“Captain Marvel” is Marvel’s answer to DC’s “Wonder Woman” and both feature tough women with mysterious backgrounds, fighting in a world they are unfamiliar with and in boots that are definitely made for walking. Brie Larson’s Captain Marvel is thrillingly tough and intelligent in a story co-written by Anna Boden and Ryan Fleck who also co-direct with Geneva Robertson-Dworet (“Tomb Raider”).
The movie begins (after a brief montage and a “Thank you Stan” flashes on the screen) with a smoking disaster area in a desert-like environment, a battle or crash has left flaming wreckage and a woman bewildered. She wakes up to look out a window on to a futuristic world. This isn’t earth, but Hala, a planet that we are told is the capital of the Kree, a blue-skinned race (that uncomfortably sounds like another colored nation–the Cree First Nation group).

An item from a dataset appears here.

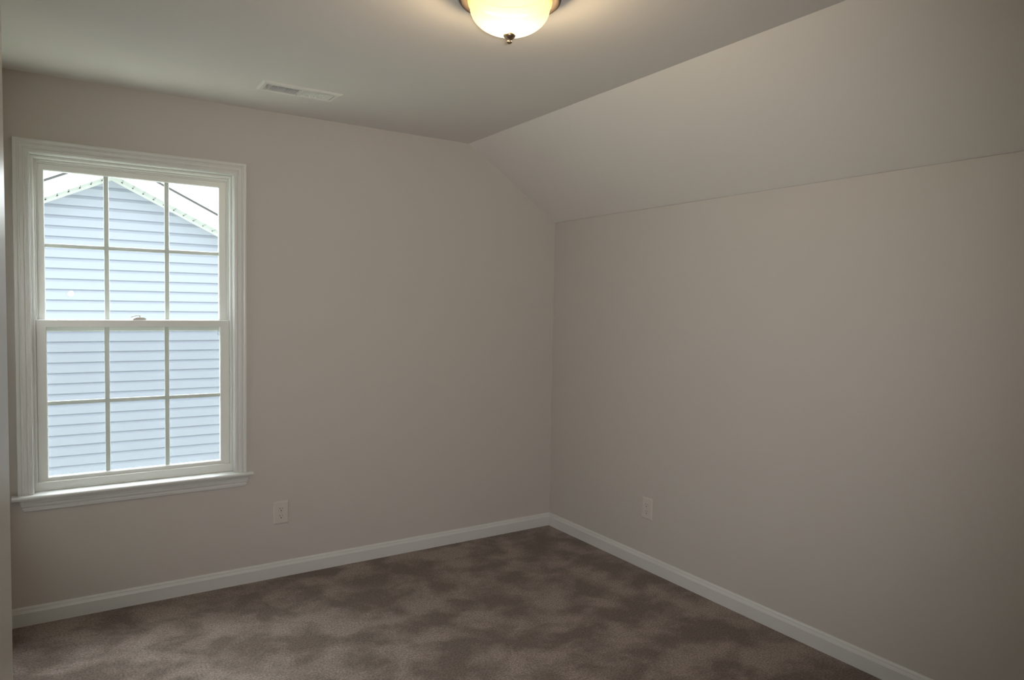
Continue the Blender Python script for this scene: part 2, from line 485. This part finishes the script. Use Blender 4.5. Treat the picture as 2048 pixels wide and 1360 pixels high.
# ------------------------------------------------------------------ duplex outlets
def outlet(name_loc, rotz, label):
    root = empty('wall_outlet', name_loc)
    root.rotation_euler = (0, 0, rotz)
    tag(root, label, 'outlet', 'duplex wall outlets')
    w, h = 0.040, 0.061                       # half sizes; the plate faces local -y
    bm = bmesh.new()
    rings = []
    for (k, d) in ((0, 0), (0, 0.0012), (0.0022, 0.0040), (0.0045, 0.0056), (0.008, 0.0062)):
        rings.append([(-w + k, -d, -h + k), (w - k, -d, -h + k), (w - k, -d, h - k), (-w + k, -d, h - k)])
    sweep(bm, rings)
    finish('cover_plate', bm, M_plate, root)
    for s in (1, -1):
        bm = bmesh.new()
        zc = s * 0.0195
        out = []
        for i in range(28):
            a = 2 * math.pi * i / 28
            x, z = 0.0172 * math.cos(a), 0.0172 * math.sin(a)
            z = max(-0.0138, min(0.0138, z))
            out.append((x, zc + z))
        r0 = [(x, -0.0055, z) for x, z in out]
        r1 = [(x, -0.0078, z) for x, z in out]
        r2_ = [(x * 0.95, -0.0083, zc + (z - zc) * 0.95) for x, z in out]
        sweep(bm, [r0, r1, r2_])
        rc = finish('receptacle', bm, M_plate, root)
        bm = bmesh.new()
        box(bm, -0.0075, -0.0053, -0.0086, -0.0080, zc + 0.0005, zc + 0.0092)
        box(bm, 0.0055, 0.0073, -0.0086, -0.0080, zc + 0.0015, zc + 0.0085)
        g = [(0.0028 * math.cos(a), zc - 0.0072 + 0.0030 * math.sin(a)) for a in [2 * math.pi * i / 14 for i in range(14)]]
        prism(bm, g, 'y', -0.0086, -0.0080)
        o = finish('socket_slots', bm, M_dark, rc)
        o['label'] = 'dark plug slots'
    bm = bmesh.new()
    sweep(bm, [[(0.0034 * math.cos(a), -y, 0.0034 * math.sin(a)) for a in [2 * math.pi * i / 16 for i in range(16)]] for y in (0.0055, 0.0070)])
    finish('screw', bm, M_screw, root)
    return root
outlet((-1.772, 0, 0.345), 0, 'beige duplex outlet low on the window wall, right of the window')
outlet((0, -0.924, 0.345), math.radians(-90), 'beige duplex outlet low on the blank right-hand wall under the sloped ceiling')

# ------------------------------------------------------------------ ceiling register
vent = tag(empty('ceiling_vent', ((VX0 + VX1) / 2, (VY0 + VY1) / 2, H)), 'white rectangular louvred air register in the ceiling between window and lamp', 'vent')
vc = Vector(vent.location)
def vpart(name, bm, m_):
    o = finish(name, bm, m_, vent)
    o.matrix_parent_inverse = Matrix.Translation(-vc)
    return o
bm = bmesh.new()
ex0, ex1, ey0, ey1 = -1.9805, -1.6185, -0.5080, -0.3600
ix0, ix1, iy0, iy1 = VX0 + 0.002, VX1 - 0.002, VY0 + 0.006, VY1 - 0.006
rings = []
for (x0, x1, y0, y1, z) in ((ex0, ex1, ey0, ey1, H), (ex0, ex1, ey0, ey1, H - 0.0015), (ex0 + 0.010, ex1 - 0.010, ey0 + 0.010, ey1 - 0.010, H - 0.0075),
                            (ix0 - 0.002, ix1 + 0.002, iy0 - 0.002, iy1 + 0.002, H - 0.0075), (ix0, ix1, iy0, iy1, H - 0.0060), (ix0, ix1, iy0, iy1, H + 0.012)):
    rings.append([(x0, y0, z), (x1, y0, z), (x1, y1, z), (x0, y1, z)])
sweep(bm, rings, caps=False)
box(bm, ix0 + 0.017, ix0 + 0.022, iy0, iy1, H - 0.0068, H + 0.004)   # bar beside the damper slot
xm = (ix0 + ix1) / 2 + 0.002
box(bm, xm - 0.005, xm + 0.005, iy0, iy1, H - 0.0070, H + 0.004)
box(bm, ix1 - 0.006, ix1, iy0, iy1, H - 0.0068, H + 0.004)
vpart('vent_frame', bm, M_ventw)
def fins(n, xa, xb, tilt):
    for i in range(n):
        x = xa + (i + 0.5) * (xb - xa) / n
        bm = bmesh.new()
        hw = 0.0062 if tilt < 0 else 0.0050
        dx, dz = hw * math.sin(tilt), hw * math.cos(tilt)
        t = 0.0005
        prism(bm, [(x - dx - t, H - 0.0005 + dz), (x - dx + t, H - 0.0005 + dz), (x + dx + t, H - 0.0005 - dz), (x + dx - t, H - 0.0005 - dz)], 'y', iy0, iy1)
        vpart('louvre', bm, M_ventw)
fins(11, ix0 + 0.022, xm - 0.005, -0.80)
fins(11, xm + 0.005, ix1 - 0.006, 0.52)
bm = bmesh.new()
box(bm, VX0 + 0.001, VX1 - 0.001, VY0 + 0.001, VY1 - 0.001, H + 0.040, H + 0.043)
vpart('damper_plate', bm, M_duct)

# ------------------------------------------------------------------ flush-mount lamp
LC = (-1.565, -1.870, 2.400)
lamp = tag(empty('ceiling_lamp', (LC[0], LC[1], H)), 'lit flush-mount ceiling lamp with frosted glass bowl, pewter ring and small finial', 'lamp')
bm = bmesh.new()
lathe(bm, [(0.0, -0.006), (0.130, -0.006), (0.140, -0.034), (0.148, -0.040), (0.1535, -0.0405), (0.1570, -0.0375), (0.1585, -0.0335), (0.1565, -0.0300), (0.1590, -0.0265), (0.1612, -0.0215), (0.1590, -0.0180),
           (0.1610, -0.0145), (0.1625, -0.0085), (0.1605, -0.0045), (0.1620, 0.0), (0.155, -0.001), (0.132, -0.003), (0.0, -0.003)], 96)
for bx in (-0.045, 0.045):                       # the two bulbs behind the frosted glass
    bl = bpy.data.lights.new('bulb', 'POINT')
    bl.energy = 13
    bl.shadow_soft_size = 0.026
    bl.color = (1.0, 0.90, 0.76)
    bo = bpy.data.objects.new('bulb', bl)
    C.objects.link(bo)
    bo.location = (LC[0] + bx, LC[1], H - 0.098)
ring = finish('lamp_base', bm, M_nickel, lamp, True)
bm = bmesh.new()
pr = [(0.110, -0.012), (0.126, -0.024), (0.1305, -0.034), (0.1312, -0.042), (0.1290, -0.050), (0.1240, -0.058)]
n = 14
for i in range(1, n + 1):
    a = (math.pi / 2) * i / n
    pr.append((0.1240 * math.cos(a) if i < n else 0.0, -0.058 - 0.0795 * math.sin(a)))
lathe(bm, pr, 96)
bowl = finish('lamp_shade', bm, M_bowl, lamp, True)
bowl['label'] = 'glowing frosted glass bowl'
bm = bmesh.new()
fz = -0.1385
lathe(bm, [(0, fz + 0.002), (0.0150, fz + 0.002), (0.0182, fz + 0.0005), (0.0190, fz - 0.0030), (0.0178, fz - 0.0065), (0.0138, fz - 0.0105), (0.0100, fz - 0.0145), (0.0058, fz - 0.0175),
           (0.0056, fz - 0.0185), (0.0078, fz - 0.0200), (0.0088, fz - 0.0225), (0.0078, fz - 0.0255), (0.0045, fz - 0.0275), (0, fz - 0.0280)], 40)
fn = finish('lamp_finial', bm, M_finial, lamp, True)
fn['label'] = 'small brushed metal finial'

# ------------------------------------------------------------------ the house next door
YH, PX, PZ, SL = 5.0, -2.267, 2.770, 0.497
GZ = -2.95
HW = 3.6
nh = tag(empty('neighbour_house', (PX, YH, GZ)), 'pale blue-grey vinyl-sided gable house with white rake trim seen outside the window', 'house')
nl = Vector(nh.location)
def hpart(name, bm, m_):
    o = finish(name, bm, m_, nh)
    o.matrix_parent_inverse = Matrix.Translation(-nl)
    return o
# Dutch-lap courses, clipped to the gable outline
P = 0.1104
zt0 = 2.447 + 3 * P
bm = bmesh.new()
def xr(z):                                    # half width of the gable at height z
    return HW if z <= PZ - SL * HW else max(0.0, (PZ - z) / SL)
k = 0
while True:
    zb = zt0 - k * P                          # bottom (drip) edge of the course above
    zl = zb - P
    if zb < GZ: break
    rows = [(zb + 0.006, 0.003), (zb - 0.003, 0.001), (zb - 0.030, -0.012), (zb - 0.036, -0.0150), (zl + 0.001, -0.0180), (zl, -0.0170), (zl + 0.002, -0.0160), (zl + 0.006, -0.0150), (zl + 0.006, 0.003)]
    prev = None
    for z, d in rows:
        w = xr(min(z, PZ))
        if w <= 0:
            prev = None; continue
        cur = (bm.verts.new((PX - w, YH + d, z)), bm.verts.new((PX + w, YH + d, z)))
        if prev: bm.faces.new((prev[0], prev[1], cur[1], cur[0]))
        prev = cur
    k += 1
hpart('siding', bm, M_siding)
bm = bmesh.new()                              # wall behind the siding
prism(bm, [(PX - HW, GZ), (PX + HW, GZ), (PX + HW, PZ - SL * HW), (PX, PZ), (PX - HW, PZ - SL * HW)], 'y', YH + 0.004, YH + 6.0)
hpart('house_wall', bm, M_siding)
OV = 0.30
for s in (-1, 1):
    def q(u, h): return (PX + s * u, PZ - SL * u + h)
    R = HW + 0.35
    bm = bmesh.new()                          # J-channel along the rake
    prism(bm, [q(0, -0.026), q(R, -0.026), q(R, 0.002), q(0, 0.002)], 'y', YH - 0.020, YH + 0.003)
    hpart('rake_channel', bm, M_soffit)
    bm = bmesh.new()                          # grooved soffit panels
    g = 0.1010
    off = {-1: 0.0905, 1: 0.097}[s]
    us_ = []
    u = off - g
    outl = [q(0, 0.030)]
    pts = [(0.0, 0.0)]
    while u < R:
        for du, hh in ((-0.0075, 0.0), (-0.0055, 0.011), (0.0055, 0.011), (0.0075, 0.0)):
            if u + du > 0.0: pts.append((u + du, hh))
        u += g
    pts = [p_ for p_ in pts if p_[0] < R] + [(R, 0.0)]
    outl = [q(a, b + 0.002) for a, b in pts] + [q(R, 0.03), q(0, 0.03)]
    prism(bm, outl, 'y', YH - OV, YH - 0.019)
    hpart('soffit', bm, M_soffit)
    bm = bmesh.new()
    prism(bm, [q(0, -0.004), q(R, -0.004), q(R, 0.150), q(0, 0.150)], 'y', YH - OV - 0.020, YH - OV)
    prism(bm, [q(0, 0.088), q(R, 0.088), q(R, 0.150), q(0, 0.150)], 'y', YH - OV - 0.032, YH - OV - 0.020)
    hpart('fascia', bm, M_fascia)
    bm = bmesh.new()
    prism(bm, [q(0, 0.150), q(R, 0.150), q(R, 0.176), q(0, 0.176)], 'y', YH - OV - 0.045, YH + 6.3)
    hpart('roof', bm, M_shingle)

bm = bmesh.new()
NX, NY = 24, 24
vs = [[bm.verts.new((-32 + 60 * i / NX, 0.6 + 60 * j / NY, GZ - 0.02 + 0.02 * math.sin(i * 1.7) * math.cos(j * 1.3))) for j in range(NY + 1)] for i in range(NX + 1)]
for i in range(NX):
    for j in range(NY): bm.faces.new((vs[i][j], vs[i + 1][j], vs[i + 1][j + 1], vs[i][j + 1]))
struct(finish('ground', bm, M_lawn))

The woman, Vers, we’ll come to know as Carol Danvers is training with Yon-Rogg (Jude Law), the commander of Starforce and Danver’s mentor. He tells her “humor is a distraction” and that emotion is her enemy as a warrior. Danvers has been given special powers which seem to flow from a disc placed on her neck behind one ear. Danvers doesn’t quite know who she is and where she’s from. Her past has been lost, but remains tantalizing close and half-realized and revealed in unreliable dreams.

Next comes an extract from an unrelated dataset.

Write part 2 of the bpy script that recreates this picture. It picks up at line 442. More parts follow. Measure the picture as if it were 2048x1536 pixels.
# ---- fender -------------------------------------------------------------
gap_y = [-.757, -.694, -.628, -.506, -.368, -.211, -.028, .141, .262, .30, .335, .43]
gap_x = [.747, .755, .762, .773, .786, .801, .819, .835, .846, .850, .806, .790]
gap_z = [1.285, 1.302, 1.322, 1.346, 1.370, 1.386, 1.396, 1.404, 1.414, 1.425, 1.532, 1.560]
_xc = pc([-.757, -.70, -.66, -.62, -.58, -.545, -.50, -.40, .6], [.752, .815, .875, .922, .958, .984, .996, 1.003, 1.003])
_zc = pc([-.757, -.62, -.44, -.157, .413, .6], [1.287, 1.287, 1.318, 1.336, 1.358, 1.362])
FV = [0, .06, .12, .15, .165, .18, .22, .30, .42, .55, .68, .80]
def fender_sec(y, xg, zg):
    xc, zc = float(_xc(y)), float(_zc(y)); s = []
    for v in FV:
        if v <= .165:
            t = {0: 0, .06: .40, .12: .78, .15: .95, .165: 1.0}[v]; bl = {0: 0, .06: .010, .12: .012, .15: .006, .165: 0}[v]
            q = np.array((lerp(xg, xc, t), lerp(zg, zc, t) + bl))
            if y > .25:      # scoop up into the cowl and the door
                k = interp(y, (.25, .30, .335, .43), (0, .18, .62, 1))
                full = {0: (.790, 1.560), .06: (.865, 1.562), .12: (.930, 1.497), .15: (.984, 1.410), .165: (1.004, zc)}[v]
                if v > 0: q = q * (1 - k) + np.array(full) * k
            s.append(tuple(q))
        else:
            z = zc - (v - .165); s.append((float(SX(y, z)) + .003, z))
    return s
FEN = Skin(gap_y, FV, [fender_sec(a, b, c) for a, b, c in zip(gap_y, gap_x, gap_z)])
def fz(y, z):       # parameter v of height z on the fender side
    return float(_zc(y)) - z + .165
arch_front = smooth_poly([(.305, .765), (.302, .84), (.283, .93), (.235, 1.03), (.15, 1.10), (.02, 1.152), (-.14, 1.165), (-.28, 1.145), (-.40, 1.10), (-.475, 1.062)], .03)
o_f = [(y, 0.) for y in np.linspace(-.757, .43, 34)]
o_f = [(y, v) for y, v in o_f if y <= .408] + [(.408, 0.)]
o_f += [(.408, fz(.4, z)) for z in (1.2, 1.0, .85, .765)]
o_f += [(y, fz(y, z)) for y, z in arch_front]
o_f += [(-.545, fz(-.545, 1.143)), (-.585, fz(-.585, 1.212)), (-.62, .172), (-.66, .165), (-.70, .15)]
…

Yon-Rogg takes her to consult with the Supreme Intelligence, an artificial intelligence which is the collective embodiment of the greatest minds of the Kree people and a one-step both counsel and supreme ruler of the Kree. SI appears to each person as the being they most admire and for Danvers, SI appears as an older woman (Annette Being) she can’t identify.
Yon-Rogg is sure Danvers is ready for a mission on another planet. As the Kree attempt to prevent the shape-shifting Skrull invasion, they’ve sent infiltrators to different planets and populations. Now, they need to extract one of their spies, but the mission quickly goes wrong, separating Danvers from the rest of her Starforce crew which includes Korath (Djimon Hounsou) and Minn-Erva (Gemma Chan).

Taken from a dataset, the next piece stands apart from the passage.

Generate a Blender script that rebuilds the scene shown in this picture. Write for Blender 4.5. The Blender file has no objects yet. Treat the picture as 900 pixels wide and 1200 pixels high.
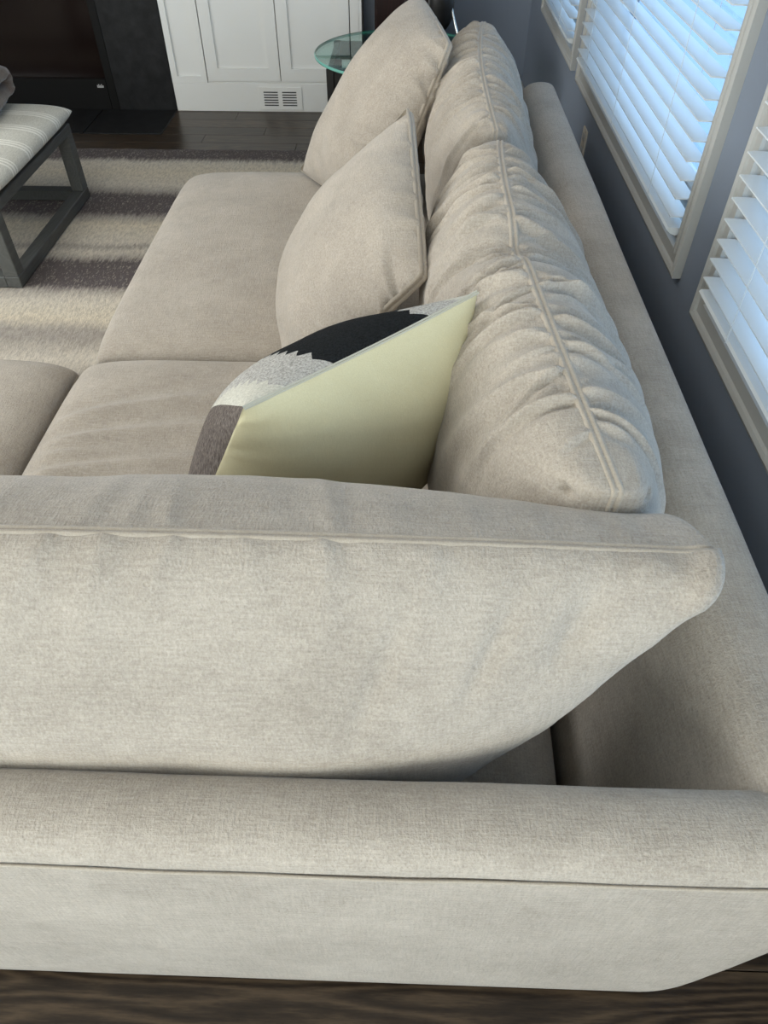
import bpy, bmesh, math, random
import numpy as np
from mathutils import Vector, Matrix

random.seed(7)
C = bpy.context.scene.collection
SC = bpy.context.scene

# ------------------------------------------------------------------ camera, world, light, exposure
CAM_H = 1.55
cam_d = bpy.data.cameras.new('camera'); cam = bpy.data.objects.new('camera', cam_d); C.objects.link(cam)
cam_d.sensor_fit = 'VERTICAL'; cam_d.sensor_height = 24.0; cam_d.lens = 843 / 1200 * 24
cam_d.clip_start = 0.02
cam.location = (0, 0, CAM_H)
cam.rotation_euler = (math.radians(90 - 46.5), 0, math.radians(1.73))
SC.camera = cam

SC.view_settings.view_transform = 'Standard'
SC.view_settings.look = 'None'
SC.view_settings.gamma = 1.0
SC.view_settings.use_curve_mapping = False
SC.view_settings.exposure = -0.06

w = bpy.data.worlds.new('world'); SC.world = w; w.use_nodes = True
bg = w.node_tree.nodes['Background']
bg.inputs[0].default_value = (0.48, 0.72, 1.0, 1); bg.inputs[1].default_value = 2.7

def area(name, loc, rot, sx, sy, power, col):
    d = bpy.data.lights.new(name, 'AREA'); d.shape = 'RECTANGLE'; d.size = sx; d.size_y = sy
    d.energy = power; d.color = col
    o = bpy.data.objects.new(name, d); C.objects.link(o); o.location = loc; o.rotation_euler = rot
    return o
R = math.radians
# daylight entering by the patio doors behind the photographer and the window of the left wall
area('daylight_near', (-0.7, -2.75, 1.60), (R(90), 0, 0), 3.0, 1.6, 116, (1.0, 0.972, 0.81))
area('daylight_left', (-4.35, 1.2, 1.55), (0, R(-90), 0), 1.7, 2.6, 104, (1.0, 0.945, 0.82))
area('overhead_fill', (-1.3, 1.9, 2.52), (0, 0, 0), 1.6, 1.6, 18, (1.0, 0.92, 0.80))  # added soft fill from above for seat tops and wall, no fixture behind it

# ------------------------------------------------------------------ helpers
def obj(name, me, mat=None, parent=None, smooth=False):
    o = bpy.data.objects.new(name, me); C.objects.link(o)
    if mat is not None and len(me.materials) == 0: me.materials.append(mat)
    if smooth: me.polygons.foreach_set('use_smooth', [True] * len(me.polygons))
    if parent is not None: o.parent = parent
    return o
def tag(o, label, cat, group=None, kind=None):
    o['label'] = label; o['category'] = cat
    if group: o['group'] = group
    if kind: o['kind'] = kind
    return o
def thing(name, label, cat, group=None):
    o = bpy.data.objects.new(name, None); C.objects.link(o); o.empty_display_size = 0.05
    return tag(o, label, cat, group)
def root_at(o, loc):
    """put the empty at the thing's base while its parts, modelled in room coordinates, stay where they are"""
    o.location = loc
    for ch in o.children: ch.matrix_parent_inverse = Matrix.Translation(-Vector(loc))
def struct(name, me, mat, smooth=False, parent=None):
    o = obj(name, me, mat, parent, smooth)
    if parent is None: o['kind'] = 'structure'
    return o
def struct_empty(name):
    o = bpy.data.objects.new(name, None); C.objects.link(o); o['kind'] = 'structure'; return o
def new_mesh(name, v, f):
    me = bpy.data.meshes.new(name); me.from_pydata([tuple(map(float, p)) for p in v], [], f); me.update(); return me
def boxes(name, bxs, bev=0.0, seg=2):
    """one mesh from boxes (x0,x1,y0,y1,z0,z1)"""
    bm = bmesh.new()
    for (x0, x1, y0, y1, z0, z1) in bxs:
        r = bmesh.ops.create_cube(bm, size=1.0)
        bmesh.ops.scale(bm, vec=(x1 - x0, y1 - y0, z1 - z0), verts=r['verts'])
        bmesh.ops.translate(bm, vec=((x0 + x1) / 2, (y0 + y1) / 2, (z0 + z1) / 2), verts=r['verts'])
    if bev > 0:
        bmesh.ops.bevel(bm, geom=list(bm.edges), offset=bev, segments=seg, affect='EDGES', profile=0.5)
    me = bpy.data.meshes.new(name); bm.to_mesh(me); bm.free(); return me
def tube(name, pts, r, n=8, closed=False):
    pts = [Vector(p) for p in pts]; v = []; f = []
    m = len(pts); up = Vector((0, 0, 1))
    rs = r if isinstance(r, (list, tuple)) else [r] * m
    prev = None
    for i, p in enumerate(pts):
        if closed: t = pts[(i + 1) % m] - pts[i - 1]
        else: t = pts[min(i + 1, m - 1)] - pts[max(i - 1, 0)]
        t.normalize()
        if prev is None:
            a = t.cross(up)
            if a.length < 1e-3: a = t.cross(Vector((1, 0, 0)))
        else:
            a = prev - t * prev.dot(t)
        a.normalize(); prev = a; b = t.cross(a)
        for k in range(n):
            q = 2 * math.pi * k / n
            v.append(p + (a * math.cos(q) + b * math.sin(q)) * rs[i])
    for i in range(m if closed else m - 1):
        j = (i + 1) % m
        for k in range(n):
            k2 = (k + 1) % n
            f.append((i * n + k, i * n + k2, j * n + k2, j * n + k))
    if not closed:
        f.append(tuple(range(n - 1, -1, -1))); f.append(tuple((m - 1) * n + k for k in range(n)))
    return new_mesh(name, v, f)
def lathe(name, prof, cx, cy, n=48):
    v = []; f = []
    for (r, z) in prof:
        for k in range(n):
            q = 2 * math.pi * k / n; v.append((cx + r * math.cos(q), cy + r * math.sin(q), z))
    for i in range(len(prof) - 1):
        for k in range(n):
            k2 = (k + 1) % n; f.append((i * n + k, i * n + k2, (i + 1) * n + k2, (i + 1) * n + k))
    f.append(tuple(range(n - 1, -1, -1))); f.append(tuple((len(prof) - 1) * n + k for k in range(n)))
    return new_mesh(name, v, f)

# value noise
_rng = np.random.RandomState(11)
_tab = _rng.rand(256, 256)
def vnoise(x, y, seed=0):
    x = np.asarray(x, float) + seed * 17.31; y = np.asarray(y, float) + seed * 9.77
    xi = np.floor(x).astype(int); yi = np.floor(y).astype(int)
    fx = x - xi; fy = y - yi
    fx = fx * fx * fx * (fx * (6 * fx - 15) + 10); fy = fy * fy * fy * (fy * (6 * fy - 15) + 10)
    g = lambda a, b: _tab[a % 256, b % 256]
    return (g(xi, yi) * (1 - fx) * (1 - fy) + g(xi + 1, yi) * fx * (1 - fy) + g(xi, yi + 1) * (1 - fx) * fy + g(xi + 1, yi + 1) * fx * fy) * 2 - 1
def ridge(n):                       # noise -> soft folds with sharp valleys
    return 1 - 2 * np.sqrt(n * n + 0.012)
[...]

Captured by the Skrull, Danvers wakes up to find them probing and stirring up her lost memories. She escapes, but only to crash on to a planet known to her as C-53 where she crashes down leaving a hole in the roof of a small one-story strip mall Block Busters store. Pausing only to check out “The Right Stuff” and before a poster of “True Lies,” she finds the local security guy and asks for “communications equipment.” He points to another mall store: Radio Shack.
The planet C-53 is, according to Minn-Erva, “a shit hole.” The Starforce secretly change course, with Yon-Rogg claiming that Danvers is lost (to Lee Pace’s Ronan the Accuser) and hope to pick up Danvers. Before they can, this woman who is “dressed for laser tag,” finds herself accosted by both Nick Fury (Samuel L. Jackson) and Agent Colson (Phil Coulson). Both are skeptical about her story of Krees and Skrulls. She’s also pursued by the Skrull. When one shoots at her, she chases after it when it hops a metro train and Nick Fury pursues them both by car, but finds that the man he believes to be Colson, is actually a Skrull.
Both Fury and Danvers learn they can’t trust anyone, even little old ladies. Eventually, Danvers will learn of a NASA-USAF joint project deep in the deserts of California that resulted in a 1989 crash that the woman whose image she sees to give form to the SI died in that crash and that she was the pilot. She’ll meet up with an old friend, Maria Rambeau (Lashana Lynch), a fellow AF pilot who has left the Air Force and moved to Louisiana as well as an old foe, Skrull Palos (Ben Mendelsohn). Six years have passed since the crash and only Danvers can decipher the mystery of the crash and the cat named Goose.
Both Gregg and Jackson are digitally “de-aged” to play their younger selves. Of course, we’ll learn a lot of things such as how Fury got his eye patch and how dangerous a cat named Goose can be (Originally, Carol Danvers’ cat was named Chewie, but the directors Boden and Fleck wanted to make an Air Force “Top Gun” reference.)
Although Larson is allergic to cats, the directors came up with a three-way solution. Goose is played by 12-year-old Reggie, three backup cats–Archie, Gonzo and Rizzo–and a computer generated cat and a cat puppet. Stan Lee appears in a brief cameo, as can be expected, despite his recent death. Be sure to stay for the two scenes in the credits which will tie in Captain Marvel’s origin story with a previous and the upcoming Avengers’ movies.
“Captain Marvel” opens 8 March 2019.